Como en la lucha libre tradicional, los participantes compiten imitando violentas peleas. Pero aquí también recurren a rituales. Las reglas son dos, bien marcadas: entretener al público y romper tabúes. Los jurados puntúan a los contrincantes según la técnica, el valor y, obviamente, la “magia”.
Practicado en los barrios más pobres de Kinshasa, algunos expertos dicen que los primeros enfrentamientos se remontan a los años ‘70 y al legendario combate de boxeo entre Mohamed Ali y George Foreman en un estadio de la capital congoleña, pero nada está muy claro. Los luchadores dicen, sencillamente, que siguieron el ejemplo de sus mayores.
Es el caso, por ejemplo, de una de las más aplaudidas y esperadas: Ornella Lukeba. Con una peluca roja y un bastón con “poderes místicos”, a Ornella se la conoce como Maitresse Libondans, y dice a la agencia de noticias AFP que dedica toda su vida “a la lucha libre fetichista”.

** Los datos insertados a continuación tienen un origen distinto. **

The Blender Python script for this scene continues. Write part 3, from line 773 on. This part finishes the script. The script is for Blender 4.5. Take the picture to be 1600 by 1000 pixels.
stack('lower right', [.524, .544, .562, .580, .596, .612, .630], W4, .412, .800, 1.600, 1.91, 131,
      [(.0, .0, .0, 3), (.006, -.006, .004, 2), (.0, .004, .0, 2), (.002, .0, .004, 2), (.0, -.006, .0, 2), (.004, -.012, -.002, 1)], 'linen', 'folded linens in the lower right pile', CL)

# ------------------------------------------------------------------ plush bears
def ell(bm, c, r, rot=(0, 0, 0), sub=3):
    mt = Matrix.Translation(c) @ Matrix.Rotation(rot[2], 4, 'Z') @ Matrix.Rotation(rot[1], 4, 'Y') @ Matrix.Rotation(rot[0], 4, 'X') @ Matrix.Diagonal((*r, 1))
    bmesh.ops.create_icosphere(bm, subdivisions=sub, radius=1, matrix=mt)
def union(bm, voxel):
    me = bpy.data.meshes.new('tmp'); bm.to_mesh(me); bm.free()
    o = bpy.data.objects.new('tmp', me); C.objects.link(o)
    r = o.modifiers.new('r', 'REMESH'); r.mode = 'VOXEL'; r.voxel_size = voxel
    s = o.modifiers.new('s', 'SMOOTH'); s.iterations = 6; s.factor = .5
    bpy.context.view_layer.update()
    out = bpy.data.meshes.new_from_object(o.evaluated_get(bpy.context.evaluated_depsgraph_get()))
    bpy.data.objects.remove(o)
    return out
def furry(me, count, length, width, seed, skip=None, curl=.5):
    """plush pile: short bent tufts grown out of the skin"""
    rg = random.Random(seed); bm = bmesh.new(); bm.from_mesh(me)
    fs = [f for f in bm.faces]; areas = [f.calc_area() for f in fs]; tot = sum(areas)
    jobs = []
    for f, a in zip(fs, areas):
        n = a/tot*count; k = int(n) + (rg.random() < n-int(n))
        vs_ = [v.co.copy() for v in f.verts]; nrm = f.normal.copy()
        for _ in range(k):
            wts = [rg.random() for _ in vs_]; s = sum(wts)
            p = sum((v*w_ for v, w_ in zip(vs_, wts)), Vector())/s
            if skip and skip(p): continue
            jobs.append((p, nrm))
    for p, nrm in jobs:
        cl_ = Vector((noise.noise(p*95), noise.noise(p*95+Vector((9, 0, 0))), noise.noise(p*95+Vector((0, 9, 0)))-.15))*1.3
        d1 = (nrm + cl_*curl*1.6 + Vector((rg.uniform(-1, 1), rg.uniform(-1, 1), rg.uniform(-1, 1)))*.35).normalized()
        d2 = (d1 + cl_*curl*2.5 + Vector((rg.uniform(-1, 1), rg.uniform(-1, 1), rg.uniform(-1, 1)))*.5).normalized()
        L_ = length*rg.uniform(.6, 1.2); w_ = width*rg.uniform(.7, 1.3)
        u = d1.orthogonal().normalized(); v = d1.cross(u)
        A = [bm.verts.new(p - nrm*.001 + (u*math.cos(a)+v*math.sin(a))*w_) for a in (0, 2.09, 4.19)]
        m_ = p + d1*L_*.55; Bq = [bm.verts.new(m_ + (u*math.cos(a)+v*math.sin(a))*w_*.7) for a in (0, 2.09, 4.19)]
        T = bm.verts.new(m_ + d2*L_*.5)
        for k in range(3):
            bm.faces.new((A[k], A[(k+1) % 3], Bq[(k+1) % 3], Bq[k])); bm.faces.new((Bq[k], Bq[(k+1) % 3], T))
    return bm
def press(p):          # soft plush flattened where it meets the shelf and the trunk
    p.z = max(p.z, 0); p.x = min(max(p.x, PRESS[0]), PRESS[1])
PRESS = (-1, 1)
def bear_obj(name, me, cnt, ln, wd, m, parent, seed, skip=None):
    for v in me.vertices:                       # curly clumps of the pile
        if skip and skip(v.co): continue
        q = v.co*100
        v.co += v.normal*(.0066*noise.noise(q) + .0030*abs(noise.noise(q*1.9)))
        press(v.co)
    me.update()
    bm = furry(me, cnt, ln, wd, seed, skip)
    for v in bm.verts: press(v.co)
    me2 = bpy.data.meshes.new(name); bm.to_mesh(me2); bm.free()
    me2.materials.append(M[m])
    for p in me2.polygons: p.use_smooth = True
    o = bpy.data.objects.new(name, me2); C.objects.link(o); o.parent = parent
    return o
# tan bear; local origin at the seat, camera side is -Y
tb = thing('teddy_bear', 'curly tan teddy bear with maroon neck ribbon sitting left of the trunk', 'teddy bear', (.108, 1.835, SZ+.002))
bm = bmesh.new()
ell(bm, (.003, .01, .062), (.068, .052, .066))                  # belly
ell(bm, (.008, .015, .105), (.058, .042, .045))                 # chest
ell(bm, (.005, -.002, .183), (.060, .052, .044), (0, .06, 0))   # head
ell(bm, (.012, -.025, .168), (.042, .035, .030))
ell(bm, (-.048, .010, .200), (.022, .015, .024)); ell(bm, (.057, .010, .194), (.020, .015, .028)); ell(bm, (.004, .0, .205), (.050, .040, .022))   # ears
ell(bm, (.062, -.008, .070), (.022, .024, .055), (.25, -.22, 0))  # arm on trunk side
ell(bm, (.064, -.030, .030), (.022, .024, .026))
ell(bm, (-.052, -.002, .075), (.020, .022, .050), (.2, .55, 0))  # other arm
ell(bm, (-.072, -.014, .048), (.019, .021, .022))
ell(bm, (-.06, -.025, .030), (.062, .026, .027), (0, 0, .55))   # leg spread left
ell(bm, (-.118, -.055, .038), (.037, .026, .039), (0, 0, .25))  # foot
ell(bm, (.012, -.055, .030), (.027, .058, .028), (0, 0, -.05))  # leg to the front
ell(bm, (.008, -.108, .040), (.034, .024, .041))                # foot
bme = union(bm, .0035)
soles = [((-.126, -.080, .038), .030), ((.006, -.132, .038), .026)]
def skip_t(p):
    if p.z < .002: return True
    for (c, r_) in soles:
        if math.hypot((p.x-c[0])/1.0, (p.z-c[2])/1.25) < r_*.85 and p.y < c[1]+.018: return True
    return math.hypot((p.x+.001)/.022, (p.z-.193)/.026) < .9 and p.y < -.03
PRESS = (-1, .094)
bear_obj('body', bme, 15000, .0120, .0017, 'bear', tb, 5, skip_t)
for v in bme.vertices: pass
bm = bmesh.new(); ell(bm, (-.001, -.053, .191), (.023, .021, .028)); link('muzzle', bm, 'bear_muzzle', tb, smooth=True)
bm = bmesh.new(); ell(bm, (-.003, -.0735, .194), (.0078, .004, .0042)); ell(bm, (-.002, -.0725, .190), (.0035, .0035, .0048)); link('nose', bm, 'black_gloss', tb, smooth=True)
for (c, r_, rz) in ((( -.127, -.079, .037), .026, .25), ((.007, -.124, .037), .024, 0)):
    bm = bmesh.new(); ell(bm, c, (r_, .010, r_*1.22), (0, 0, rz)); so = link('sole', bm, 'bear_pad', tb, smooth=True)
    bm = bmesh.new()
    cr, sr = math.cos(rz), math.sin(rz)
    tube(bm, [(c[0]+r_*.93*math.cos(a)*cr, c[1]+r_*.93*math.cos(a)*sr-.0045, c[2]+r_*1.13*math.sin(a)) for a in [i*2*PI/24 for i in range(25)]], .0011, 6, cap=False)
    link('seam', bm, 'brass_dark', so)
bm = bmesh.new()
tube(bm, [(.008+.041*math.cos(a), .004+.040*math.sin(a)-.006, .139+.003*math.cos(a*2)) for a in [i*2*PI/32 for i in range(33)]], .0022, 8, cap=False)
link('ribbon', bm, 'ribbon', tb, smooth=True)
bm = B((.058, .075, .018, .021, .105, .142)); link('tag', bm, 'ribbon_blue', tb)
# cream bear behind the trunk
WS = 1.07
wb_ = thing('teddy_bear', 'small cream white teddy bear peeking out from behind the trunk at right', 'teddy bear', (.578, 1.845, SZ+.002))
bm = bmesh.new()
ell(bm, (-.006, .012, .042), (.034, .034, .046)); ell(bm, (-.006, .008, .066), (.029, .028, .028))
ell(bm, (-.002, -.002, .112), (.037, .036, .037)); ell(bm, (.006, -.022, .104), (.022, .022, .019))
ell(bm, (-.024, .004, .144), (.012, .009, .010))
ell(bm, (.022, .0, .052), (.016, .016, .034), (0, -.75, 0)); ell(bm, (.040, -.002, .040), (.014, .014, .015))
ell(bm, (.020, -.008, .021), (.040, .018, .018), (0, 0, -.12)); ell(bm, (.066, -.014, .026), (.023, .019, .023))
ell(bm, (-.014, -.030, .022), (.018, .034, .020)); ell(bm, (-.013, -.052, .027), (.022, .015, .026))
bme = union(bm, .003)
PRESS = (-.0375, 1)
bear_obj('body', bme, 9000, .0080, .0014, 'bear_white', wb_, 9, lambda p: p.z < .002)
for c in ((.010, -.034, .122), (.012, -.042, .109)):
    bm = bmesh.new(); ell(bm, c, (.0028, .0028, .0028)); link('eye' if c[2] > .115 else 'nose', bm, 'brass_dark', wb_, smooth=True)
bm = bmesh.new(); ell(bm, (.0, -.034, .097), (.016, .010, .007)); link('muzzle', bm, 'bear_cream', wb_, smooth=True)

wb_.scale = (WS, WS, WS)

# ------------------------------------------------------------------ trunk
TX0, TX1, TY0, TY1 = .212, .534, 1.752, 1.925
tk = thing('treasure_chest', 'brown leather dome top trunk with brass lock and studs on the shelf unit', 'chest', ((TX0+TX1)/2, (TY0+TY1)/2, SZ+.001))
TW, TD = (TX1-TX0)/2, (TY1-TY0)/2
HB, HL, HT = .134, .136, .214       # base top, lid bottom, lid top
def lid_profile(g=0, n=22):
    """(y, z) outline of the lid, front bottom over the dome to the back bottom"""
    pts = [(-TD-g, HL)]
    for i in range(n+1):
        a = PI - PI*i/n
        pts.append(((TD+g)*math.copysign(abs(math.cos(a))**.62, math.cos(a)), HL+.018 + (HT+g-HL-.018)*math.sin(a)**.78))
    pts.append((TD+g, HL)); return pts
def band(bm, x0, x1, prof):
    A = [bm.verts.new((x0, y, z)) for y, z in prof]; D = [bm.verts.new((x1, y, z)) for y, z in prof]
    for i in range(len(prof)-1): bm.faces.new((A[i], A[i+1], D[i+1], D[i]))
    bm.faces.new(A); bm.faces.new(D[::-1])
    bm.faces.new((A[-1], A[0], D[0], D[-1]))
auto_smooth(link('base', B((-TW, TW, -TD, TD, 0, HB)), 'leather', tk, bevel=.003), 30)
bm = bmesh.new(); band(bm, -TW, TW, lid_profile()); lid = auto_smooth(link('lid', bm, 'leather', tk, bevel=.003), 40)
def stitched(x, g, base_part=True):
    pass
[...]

Toda la vida de Maitresse Libondans son 28 años. Y mientras clava sus ojos negros más allá del ring destartalado que en unos minutos la va a tener como atracción, enumera las técnicas que utiliza invocando a los espíritus de sus antepasados para que le ayuden a hechizar a sus adversarios y ganar los combates. “Sólo subo al ring si mis antepasados me garantizan la victoria”, dice. Y agrega que su arma triunfante son sus pechos, los que muestra en todo su esplendor a sus adversarios para hipnotizarlos y derrotarlos: “Mi último combate lo gané obligando a mi rival a chuparlos, y esta noche los ancestros me dicen que lo intente de nuevo”.
En el primer combate, un luchador vestido de mujer vence a su adversario con un hechizo y lanza llamas al ring. El público delira y la banda comienza a tocar nuevamente presagiando la continuidad.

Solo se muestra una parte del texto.